Crews were working to restore power to residents in Daviess County and beyond after a Sunday evening storm brought high winds, rain and hail, resulting in downed power lines.

Mary Lamm, hydrologist with the National Weather Center in Paducah, said Monday that the storm was caused by a “pretty strong cold front.”

“We had some showers and thunderstorms that developed out ahead of it,” Lamm said. “Some of those actually produced some small hail and some not so small hail.”

Lamm said hail was measured in Paducah of up to 1.5 inches in diameter.

“It produced quite a bit of wind damage,” she said. “I think that is probably where you are seeing a lot of trees down, and maybe some power lines down.”

Sonya Dixon, Owensboro Municipal Utilities spokeswoman, said Monday that OMU restored service to 500 of the initial 1,000 residences affected by the power outages by 1:30 a.m. Monday.
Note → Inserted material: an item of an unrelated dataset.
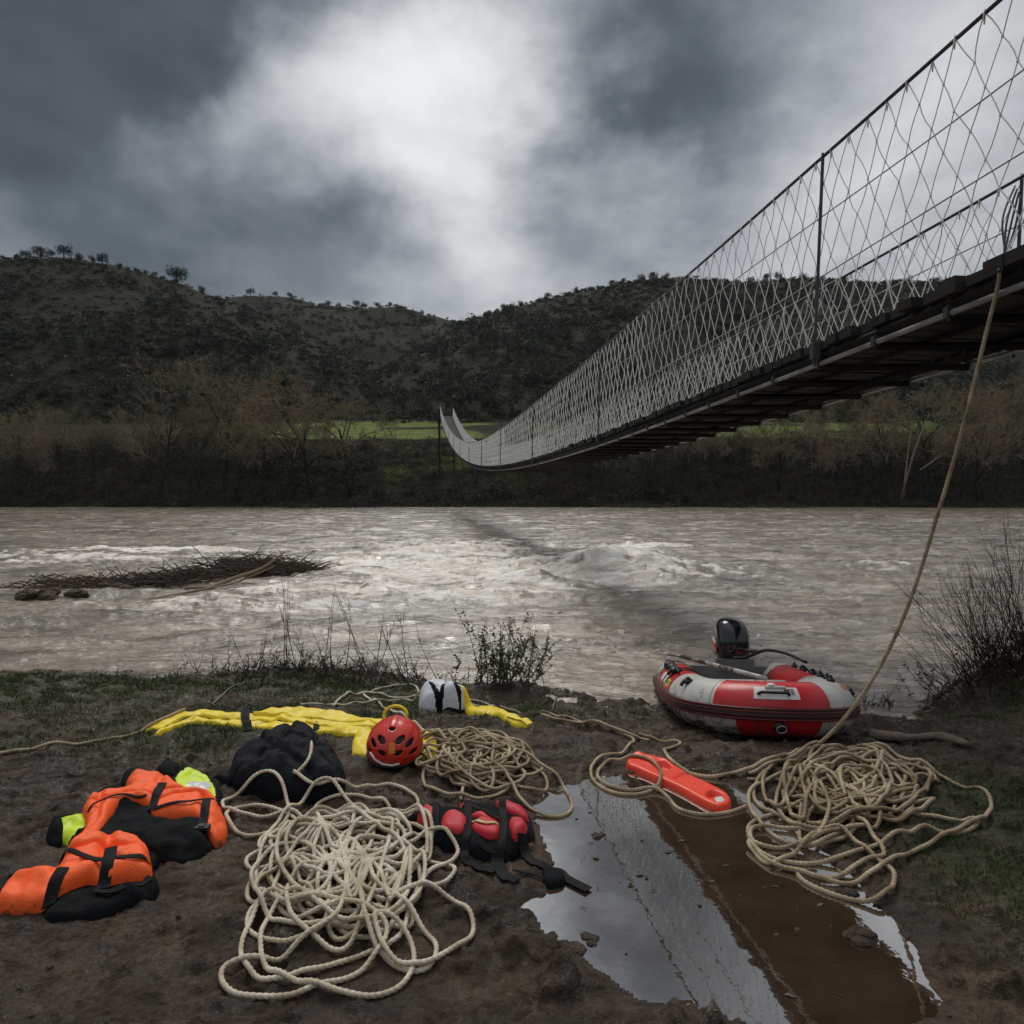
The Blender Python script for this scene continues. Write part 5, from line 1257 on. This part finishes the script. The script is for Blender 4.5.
# big dark willow bush at the right
c = np.array([4.15, 5.7, .1]); e = empty('willow_bush', (4.15, 5.7, float(top(4.15, 5.7, TM0))), 'dense dark leafless bush of thin upright stems at the right edge by the water', 'bush')
mb = MB()
for cc, n_, h_, ln in (((4.25, 5.65), 75, 1.2, (-.05, 0)), ((3.95, 5.7), 45, 1.0, (-.45, 0)), ((4.6, 5.8), 50, 1.35, (.1, 0)), ((3.75, 5.55), 26, .75, (-.8, 0))):
    t_ = stems(mb, np.array([cc[0], cc[1], .1]), n_, h_, .30, q, ln, .0036, 5, .18)
mb.build('stem', 'bush_stem', e)
mb = MB(); t_ = stems(mb, np.array([4.15, 5.6, .1]), 160, .42, .8, q, (0, 0), .004, 5, .35); mb.build('undergrowth', 'dark_twig', e)
V, F_ = leaves(t_, 1500, .035, q); meshobj('dead_leaves', V, [F_], 'debris', e, smooth=False)
# leafy shrub in the centre
e = empty('leafy_shrub', (0.0, 5.95, float(top(0, 5.95, TM0))), 'small green leafy shrub at the water edge right of the white bundle', 'shrub')
mb = MB(); t_ = stems(mb, np.array([-.10, 5.95, 0]), 34, .62, .38, q, (0, 0), .004, 4, .16); t2 = stems(mb, np.array([.02, 5.93, 0]), 18, .5, .45, q, (.75, 0), .0035, 3, .12); mb.build('stem', 'dark_twig', e)
V, F_ = leaves(t_, 2300, .030, q, .15); V2, F2 = leaves(t2, 260, .028, q, .3); meshobj('foliage', np.vstack([V, V2]), [np.vstack([F_, F2+len(V)])], 'leaf', e, smooth=False)
# twiggy bush left of it
e = empty('twig_bush', (-1.75, 6.2, float(top(-1.75, 6.2, TM0))), 'bare twiggy bush with tall thin shoots at the water edge behind the yellow sling', 'bush')
mb = MB()
for x_, n_, h_, sp in ((-1.95, 4, 1.05, .12), (-1.6, 4, .85, .25), (-1.25, 4, .8, .3), (-2.3, 5, .5, .5), (-2.7, 4, .4, .5), (-1.8, 9, .4, .6)):
    stems(mb, np.array([x_, 6.25, 0]), n_, h_, sp, q, (0, 0), .0042, 3, .08, .08)
stems(mb, np.array([-1.05, 6.1, 0]), 12, .65, .3, q, (-.9, 0), .005, 3, .14)
mb.build('shoot', 'dark_twig', e)
mb = MB(); t_ = stems(mb, np.array([-1.75, 6.2, 0]), 300, .22, 1.3, q, (0, 0), .0035, 4, .62); mb.build('undergrowth', 'dark_twig', e)
V, F_ = leaves(t_, 1300, .028, q); meshobj('dead_leaves', V, [F_], 'debris', e, smooth=False)
e = empty('small_bush', (2.75, 5.4, -.1), 'low sparse dark tuft in the shallows between the dinghy and the willow bush', 'bush')
mb = MB(); t_ = stems(mb, np.array([2.95, 5.55, -.1]), 40, .26, .7, q, (0, 0), .003, 3, .16); mb.build('stem', 'dark_twig', e); V, F_ = leaves(t_, 260, .022, q); meshobj('foliage', V, [F_], 'debris', e, smooth=False)
# grass
def grassf(n, seed):
    q = np.random.default_rng(seed); x = q.uniform(-5.1, 5.2, n*6); y = q.uniform(1.9, 6.8, n*6); m = mossmask(x, y)*(vnoise(x*9, y*9, 1) > .42); k_ = (q.random(n*6) < m) & (top(x, y) < top(x, y, TM0)+.003); x, y = x[k_][:n], y[k_][:n]
    return x, y
x, y = grassf(60000, 3); n = len(x); z = top(x, y, TM0); q2 = np.random.default_rng(6)
h = q2.uniform(.012, .045, n); a_ = q2.random(n)*6.28; lx, ly = q2.normal(0, .6, n)*h, q2.normal(0, .6, n)*h; w_ = .0022+.001*(y > 4)
V = np.stack([np.stack([x-np.cos(a_)*w_, y-np.sin(a_)*w_, z-.003], 1), np.stack([x+np.cos(a_)*w_, y+np.sin(a_)*w_, z-.003], 1), np.stack([x+lx, y+ly, z+h], 1)], 1).reshape(-1, 3)
mk('grass', (.024, .045, .008), .7, .4, 2, col2=(.07, .105, .02))
tag(meshobj('grass', V, [np.arange(len(V)).reshape(-1, 3)], 'grass', smooth=False), 'short green grass and moss growing in patches on the muddy bank', 'grass', kind='stuff')
q3 = np.random.default_rng(55); mb = MB()
for k_ in range(900):
    a_, b_ = q3.uniform(-3.2, 4.0), q3.uniform(2.0, 6.0); z_ = float(top(a_, b_))+.002
    if z_ < -.03 or z_ > float(top(a_, b_, TM0))+.01: continue
    an = q3.random()*6.28; L = q3.uniform(.006, .035)
    if k_ % 3: mb.tube([(a_, b_, z_+.002), (a_+L*math.cos(an), b_+L*math.sin(an), z_+.004)], .0016, 4)
    else: mb.ell((a_, b_, z_), (L*.35, L*.28, L*.2), 7, 5, jit=.4)
tag(mb.build('litter', 'debris', smooth=False), 'small bits of twig and grit strewn over the mud', 'litter', kind='stuff')
# driftwood raft in the river
def wz(px, py, dz=0): return at_z(px, py, -.2+dz)
e = empty('driftwood_raft', wz(190, 585), 'long dark raft of tangled branches stranded in the river on the left', 'driftwood')
mb = MB(); q = np.random.default_rng(9)
A_, B_ = wz(62, 592), wz(305, 572)
mid = [(40, 586, .03), (90, 586, .08), (130, 587, .13), (170, 584, .16), (205, 580, .24), (235, 575, .30), (262, 573, .34), (285, 572, .12), (312, 570, .04)]
for i_ in range(1250):
    f = q.random()**.9*(len(mid)-1); j_ = min(int(f), len(mid)-2); t = f-j_; m0, m1 = mid[j_], mid[j_+1]
    px, py, hh = [m0[k_]*(1-t)+m1[k_]*t for k_ in range(3)]; p = wz(px, py); p = p+np.array([q.normal(0, .3), q.normal(0, .30), 0]); p[2] = -.22+hh*q.random()
    d = np.array([1, q.normal(.15, .6), q.normal(.02, .42)]); d /= np.linalg.norm(d); L = q.uniform(.2, 1.0)
    P = np.array([p-d*L/2, p+q.normal(0, .05, 3), p+d*L/2+np.array([0, 0, q.normal(0, .05)])]); P[:, 2] = np.maximum(P[:, 2], -.26); mb.tube(P, [.008, .011, .003], 4, cap=False)
mb.build('tangle', 'debris', e)
for pts, r0 in (([(205, 590), (235, 578), (262, 568), (285, 552)], .045), ([(228, 575), (250, 560), (262, 545)], .02), ([(291, 571), (300, 562), (314, 550)], .02), ([(150, 600), (190, 592), (240, 582)], .035), ([(62, 578), (90, 580), (112, 577)], .03), ([(185, 588), (230, 584), (275, 566)], .03)):
    P = [wz(a, b+ (0 if True else 0)) for a, b in pts]; y_ = P[0][1]
    P = [at_y(a, b, y_+.15*k_) for k_, (a, b) in enumerate(pts)]
    mb = MB(); mb.tube(catmull(np.array(P), 5), np.linspace(r0, r0*.35, (len(P)-1)*5+1), 7); mb.build('branch', 'twig', e)
for pts, lb in (([(16, 600), (28, 594), (45, 593), (62, 598), (60, 604), (20, 606)], 'dark root lump in the water left of the branch raft, farther left of the two'), ([(98, 592), (115, 586), (145, 582), (158, 588), (130, 600), (105, 603)], 'dark root lump touching the left end of the branch raft')):
    c = wz(np.mean([a for a, _ in pts]), np.mean([b for _, b in pts])); mb = MB()
    for k_ in range(9): mb.ell(c+np.array([q.normal(0, .22), q.normal(0, .08), q.uniform(-.02, .10)]), (.2*q.uniform(.5, 1), .12, .08), 12, 8, jit=.35)
    o = mb.build('root_lump', 'debris', smooth=False); tag(o, lb, 'driftwood')
# driftwood log on the right bank
P = [on(a, b) for a, b in ((868, 738), (890, 741), (915, 742), (940, 741), (968, 749))]
for k_, p in enumerate(P): p[2] += .03
mb = MB(); CPp = catmull(np.array(P), 8); rr = .030+.014*np.sin(np.linspace(0, 9, len(CPp)))*.6+.012*vnoise(np.linspace(0, 14, len(CPp)), np.zeros(len(CPp)), 1)
rr[-8:] *= np.linspace(1, .35, 8); mb.tube(CPp, rr, 12, flat=.8)
o = mb.build('driftwood_log', 'driftwood'); tag(o, 'smooth pale brown log half sunk in the mud between the dinghy and the willow bush', 'driftwood')
# pale sticks
for pts, lb in (([(210, 708), (222, 697), (232, 688), (245, 684)], 'pale bent stick poking from the mud above the left end of the yellow sling'), ([(560, 690), (556, 700), (552, 712)], 'short pale stick upright in the mud right of the leafy shrub'), ([(880, 712), (905, 707), (925, 708)], 'grey branch lying at the water edge right of the dinghy')):
    P = np.array([on(a, b)+[0, 0, .012] for a, b in pts]); mb = MB(); mb.tube(catmull(P, 5), np.linspace(.009, .004, 5*(len(P)-1)+1), 6); o = mb.build('stick', 'twig_pale'); tag(o, lb, 'stick')
# stones, clods and floating leaves in the puddle
stp = [((566, 1010), 'beside the near edge of the brown reflection'), ((500, 741), 'right of the rope heap by the helmet'), ((1004, 640), 'in the willow bush'), ((588, 802), 'at the head of the puddle'), ((690, 912), 'in the middle of the puddle')]
lf = [(682, 841, 'by the rescue float end of the puddle'), (726, 866, 'in the upper middle of the puddle'), (640, 875, 'over the reflected netting'), (700, 905, 'in the centre of the brown reflection'), (775, 887, 'near the right puddle shore'), (820, 905, 'nearest the right shore'), (790, 996, 'at the near end of the puddle'), (712, 882, 'just right of the reflected netting'), (668, 852, 'near the small rope loop'), (596, 858, 'in the pale left part of the puddle'), (860, 945, 'at the lower right shore')]
for a, b, w_ in lf:
    p = at_z(a, b, -.016); q_ = np.random.default_rng(int(a)); s_ = q_.uniform(.008, .016); an = q_.random()*6.28; P = []
    for k_ in range(9):
        t = k_/9*2*math.pi; rr = s_*(1+.35*math.cos(2*t)+.15*q_.random()); P.append([p[0]+rr*math.cos(t+an), p[1]+.6*rr*math.sin(t+an), -.014+.004*q_.random()])
    P = np.array(P); mb = MB(); mb.loft([P-[0, 0, .003], P]); o = mb.build('fallen_leaf', 'dead_leaf', smooth=False); tag(o, 'small brown leaf floating ' + w_, 'leaf', 'leaves floating in the puddle')
cl = [(600, 836, .035, 'left of the reflected bridge railing'), (575, 948, .06, 'at the lower left shore of the puddle'), (588, 938, .035, 'just above the largest clod at the lower left shore'), (845, 893, .05, 'under the loops of the right rope heap'), (862, 935, .06, 'on the right shore of the puddle'), (590, 775, .03, 'on the upper left puddle shore'), (548, 945, .04, 'left of the clods at the lower left shore')]
for a, b, s_, w_ in cl:
    p = on(a, b); mb = MB()
    for k_ in range(4): mb.ell(p+np.array([q.normal(0, s_*.4), q.normal(0, s_*.3), 0]), (s_*.6, s_*.5, s_*.25), 12, 8, jit=.3)
    o = mb.build('mud_clod', 'mud'); tag(o, 'wet dark mud clod ' + w_, 'mud clod', 'mud clods around the puddle')
# ============================================================ AIR
hz = bpy.data.materials.new('haze'); hz.use_nodes = True; t = hz.node_tree
t.nodes.remove(t.nodes['Principled BSDF']); pv = t.nodes.new('ShaderNodeVolumePrincipled'); pv.inputs['Density'].default_value = .00009; pv.inputs['Color'].default_value = (.80, .88, .95, 1)
t.links.new(pv.outputs[0], t.nodes['Material Output'].inputs['Volume'])
mb = MB(); mb.box((0, 735, 65), (1500, 775, 72)); o = mb.build('haze', [hz], smooth=False); tag(o, 'thin grey blue haze in the valley air', 'haze', kind='stuff')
An additional 300 customers had their power restored by 2:45 a.m.

Dixon said that by Monday afternoon, all OMU customers had power restored.
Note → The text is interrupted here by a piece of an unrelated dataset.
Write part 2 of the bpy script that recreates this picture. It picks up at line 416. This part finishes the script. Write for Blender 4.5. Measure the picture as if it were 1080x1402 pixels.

Leslie Barr, Kenergy Corp. communications specialist, said that out of the 14 western Kentucky counties Kenergy provides electric power to, 10 reported power outages.
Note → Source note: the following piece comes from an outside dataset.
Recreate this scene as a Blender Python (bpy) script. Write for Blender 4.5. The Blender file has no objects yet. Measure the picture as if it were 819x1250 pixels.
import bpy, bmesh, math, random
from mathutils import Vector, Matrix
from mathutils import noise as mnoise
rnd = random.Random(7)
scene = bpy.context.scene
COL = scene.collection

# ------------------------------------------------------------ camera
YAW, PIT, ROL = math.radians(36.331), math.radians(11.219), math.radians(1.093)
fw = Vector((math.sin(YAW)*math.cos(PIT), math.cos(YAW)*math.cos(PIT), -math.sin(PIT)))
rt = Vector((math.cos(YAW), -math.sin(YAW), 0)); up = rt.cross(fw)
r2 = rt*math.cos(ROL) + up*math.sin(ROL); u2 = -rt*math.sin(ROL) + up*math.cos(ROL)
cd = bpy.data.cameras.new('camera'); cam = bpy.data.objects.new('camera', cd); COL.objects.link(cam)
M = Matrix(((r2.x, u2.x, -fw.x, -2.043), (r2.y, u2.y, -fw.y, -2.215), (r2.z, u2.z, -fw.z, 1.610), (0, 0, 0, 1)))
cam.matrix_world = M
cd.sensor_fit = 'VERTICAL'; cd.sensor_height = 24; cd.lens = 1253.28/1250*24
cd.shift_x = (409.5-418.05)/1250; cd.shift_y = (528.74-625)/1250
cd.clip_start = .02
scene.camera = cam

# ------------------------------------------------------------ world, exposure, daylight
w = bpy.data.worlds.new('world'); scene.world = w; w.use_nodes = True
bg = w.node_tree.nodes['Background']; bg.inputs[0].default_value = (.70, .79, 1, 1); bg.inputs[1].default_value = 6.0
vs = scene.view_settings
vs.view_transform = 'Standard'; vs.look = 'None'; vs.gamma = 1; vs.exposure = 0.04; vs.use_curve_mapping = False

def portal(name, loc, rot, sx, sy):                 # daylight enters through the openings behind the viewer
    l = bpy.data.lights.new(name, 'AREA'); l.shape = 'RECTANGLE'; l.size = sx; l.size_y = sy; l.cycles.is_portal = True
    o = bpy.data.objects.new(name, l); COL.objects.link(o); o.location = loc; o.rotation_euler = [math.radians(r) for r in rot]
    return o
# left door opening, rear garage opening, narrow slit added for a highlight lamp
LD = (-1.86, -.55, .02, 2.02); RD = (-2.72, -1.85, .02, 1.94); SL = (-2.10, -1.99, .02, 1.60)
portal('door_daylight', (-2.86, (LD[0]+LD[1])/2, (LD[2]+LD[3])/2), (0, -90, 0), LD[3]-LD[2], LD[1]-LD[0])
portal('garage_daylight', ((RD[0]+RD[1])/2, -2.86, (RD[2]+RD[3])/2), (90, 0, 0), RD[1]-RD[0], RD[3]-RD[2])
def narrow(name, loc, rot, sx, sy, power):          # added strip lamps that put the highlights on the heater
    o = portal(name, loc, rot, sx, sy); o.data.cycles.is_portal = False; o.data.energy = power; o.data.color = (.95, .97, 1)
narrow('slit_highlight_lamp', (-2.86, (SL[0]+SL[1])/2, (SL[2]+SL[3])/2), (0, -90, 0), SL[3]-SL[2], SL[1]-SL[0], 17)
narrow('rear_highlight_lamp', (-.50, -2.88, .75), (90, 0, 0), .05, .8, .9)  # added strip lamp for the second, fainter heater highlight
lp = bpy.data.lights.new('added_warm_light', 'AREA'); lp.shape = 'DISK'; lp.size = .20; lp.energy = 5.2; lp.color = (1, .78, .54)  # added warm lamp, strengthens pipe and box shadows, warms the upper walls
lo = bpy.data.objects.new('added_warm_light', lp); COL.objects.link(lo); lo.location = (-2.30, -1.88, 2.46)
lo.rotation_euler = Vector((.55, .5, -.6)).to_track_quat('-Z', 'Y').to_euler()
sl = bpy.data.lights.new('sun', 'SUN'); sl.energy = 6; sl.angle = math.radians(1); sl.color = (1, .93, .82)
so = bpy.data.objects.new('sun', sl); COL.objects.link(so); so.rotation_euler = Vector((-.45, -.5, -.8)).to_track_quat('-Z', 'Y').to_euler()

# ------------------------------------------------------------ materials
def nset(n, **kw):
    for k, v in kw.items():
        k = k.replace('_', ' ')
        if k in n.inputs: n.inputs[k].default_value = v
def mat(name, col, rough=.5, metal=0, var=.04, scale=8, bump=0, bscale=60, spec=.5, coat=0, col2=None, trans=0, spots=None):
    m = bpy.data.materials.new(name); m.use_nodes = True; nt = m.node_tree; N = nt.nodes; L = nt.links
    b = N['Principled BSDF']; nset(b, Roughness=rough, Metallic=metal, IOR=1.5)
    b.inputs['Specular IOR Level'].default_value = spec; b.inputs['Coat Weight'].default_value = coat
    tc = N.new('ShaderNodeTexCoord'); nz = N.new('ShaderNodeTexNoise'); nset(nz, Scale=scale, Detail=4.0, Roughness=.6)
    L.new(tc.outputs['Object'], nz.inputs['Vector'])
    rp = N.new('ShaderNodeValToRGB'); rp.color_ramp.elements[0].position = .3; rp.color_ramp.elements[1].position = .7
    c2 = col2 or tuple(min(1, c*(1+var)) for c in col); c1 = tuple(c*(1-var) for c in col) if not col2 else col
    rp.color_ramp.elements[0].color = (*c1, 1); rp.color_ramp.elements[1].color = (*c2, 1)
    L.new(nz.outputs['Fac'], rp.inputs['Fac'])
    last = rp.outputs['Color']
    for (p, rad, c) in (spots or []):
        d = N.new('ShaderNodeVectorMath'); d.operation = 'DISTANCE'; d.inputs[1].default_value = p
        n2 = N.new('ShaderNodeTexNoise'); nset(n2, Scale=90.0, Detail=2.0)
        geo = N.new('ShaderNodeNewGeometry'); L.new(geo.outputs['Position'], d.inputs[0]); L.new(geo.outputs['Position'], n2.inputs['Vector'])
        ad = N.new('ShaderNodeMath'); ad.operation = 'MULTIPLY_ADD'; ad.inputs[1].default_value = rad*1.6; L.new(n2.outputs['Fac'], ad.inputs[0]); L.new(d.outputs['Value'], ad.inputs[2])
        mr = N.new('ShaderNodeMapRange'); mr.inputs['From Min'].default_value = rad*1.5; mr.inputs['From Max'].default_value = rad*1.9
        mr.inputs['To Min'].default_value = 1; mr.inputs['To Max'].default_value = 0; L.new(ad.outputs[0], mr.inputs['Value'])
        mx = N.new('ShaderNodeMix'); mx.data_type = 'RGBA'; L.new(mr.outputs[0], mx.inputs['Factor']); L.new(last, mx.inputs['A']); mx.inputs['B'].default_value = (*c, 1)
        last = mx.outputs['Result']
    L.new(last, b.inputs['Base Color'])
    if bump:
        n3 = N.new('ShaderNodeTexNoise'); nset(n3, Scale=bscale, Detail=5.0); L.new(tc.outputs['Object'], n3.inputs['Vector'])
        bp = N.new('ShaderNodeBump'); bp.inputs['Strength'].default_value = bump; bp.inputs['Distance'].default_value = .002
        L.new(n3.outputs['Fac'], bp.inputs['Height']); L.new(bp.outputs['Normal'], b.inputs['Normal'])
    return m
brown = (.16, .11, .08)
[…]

“Daviess County didn’t get the worst part of the storms last night,” Barr said.

Kenergy initially had a blip of about 720 reported power outages, but between 300 and 350 across the 10 counties were reported as lasting longer.

“Right now, we have 45 members that are still off in Daviess County,” Barr said Monday afternoon.

The outages in Daviess County involved three different outage locations, two of which involved downed utility poles, while a third location involved a lightning strike that damaged some underground equipment.

“Our crews are working to get those restored; they should be restored by (Monday) afternoon or evening,” Barr said.

Kevin Derossit, Owensboro street manager, said there were three or four locations where tree limbs fell into the city streets.

“I haven’t heard of a lot of damage around town myself, so once we look at that, we will kind of see what is needed,” he said.

Derossit said the idea of the city having an additional tree limb pickup this year had not been ruled out, he would just have to see if the situation warranted it.

“If we started getting a bunch of calls, that would have to be something that we would take a look at,” he said.

Lamm said that she could not say exactly what parts of western Kentucky received the most storm damage, partly because they happened during the night.

“Hitting overnight, all the reports are actually very sporadic, we just have that problem,” she said. “The reports that we do have kind of came in when the sun came up, and a lot of what we are going out and looking at ... we know that there is damage associated with what we saw on radar overnight that may have produced a tornado, so those are the areas that we are going to.”